Autor Ewangelii, św. Łukasz, pisze o spotkaniu, Chrystus przychodzi do synagogi, zwyczajem każdego Żyda, by słuchać Pisma Świętego i zawartej w nim Mądrości Bożej.
Tego dnia wszystkie oczy były zwrócone na Jezusa, ponieważ znali osobę Chrystusa, która była postrzegana jako fenomenalna osobowość. Ci ludzie mogli o Nim słyszeć i widzieć działania Jezusa wśród miejscowych ludzi.
Ci ludzie mając wielkie oczekiwania wobec Chrystusa, chcieli Go słuchać i usłyszeć niezwykłe słowa i przesłanie. Problem polegał na tym, że oni czekali na Jezusa, który mógł odpowiadać ich pragnieniom i pomysłom.
Tego dnia Chrystus czyta rozdział proroka Izajasza, który wskazuje w swojej przepowiedni na Mesjasza, Posłańca Boga.
Ta wiadomość była dla nich zbyt ogromna, ponieważ prawda, że Jezus jest Synem Bożym i Osobą, która przyszła, aby uzdrowić swój lud, rodziła w ich umysłach myśl o bluźnierstwie, które pociąga za sobą największą karę w prawie, śmierć.
Nauka Jezusa Chrystusa nie spotkała się z aprobatą ludu Nazaretu.
W dzisiejszych czasach spotykamy się na Niedzielnej Mszy św., tak jak ludzie z czasów biblijnych, by słuchać Boga.
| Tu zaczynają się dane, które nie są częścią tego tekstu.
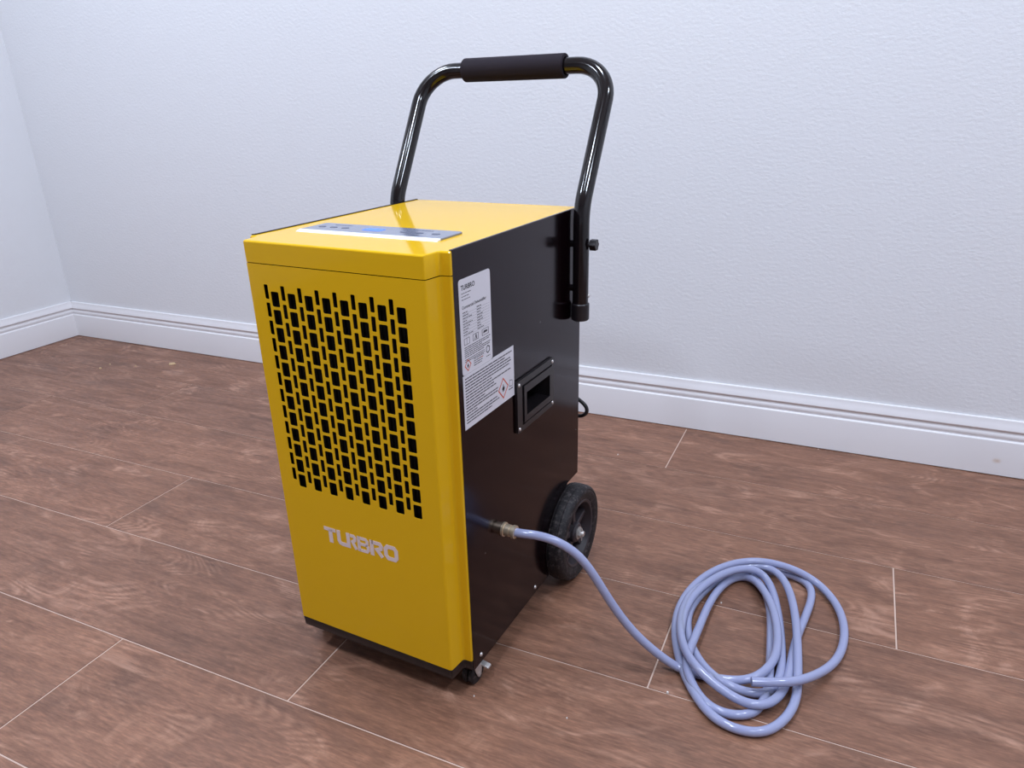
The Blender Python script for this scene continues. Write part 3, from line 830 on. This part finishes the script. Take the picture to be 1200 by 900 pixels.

Tajemnica Eucharystyczna daje nam okazję, aby zasłuchać się w głos Boga i zrozumieć, co On chce nam powiedzieć.
Zabieramy się w Jego imieniu, aby słuchać Jego z otwartym sercem i duszą, by pozwolić mówić Bogu, nie mając żadnych szczególnych oczekiwań, aby uniknąć rozczarowań. Tak często w moim sercu rodzi się pragnienie, chcę dostać od Boga to, co lubię, a nie to, czego naprawdę potrzebuję.
Codziennie Jezus Chrystus daje mi Swoje słowo, aby zmienić i ożywić moje życie, dajmy Jemu szansę, aby to zrobił, rozumiejąc, że On wie lepiej, czego potrzebuję. Amen.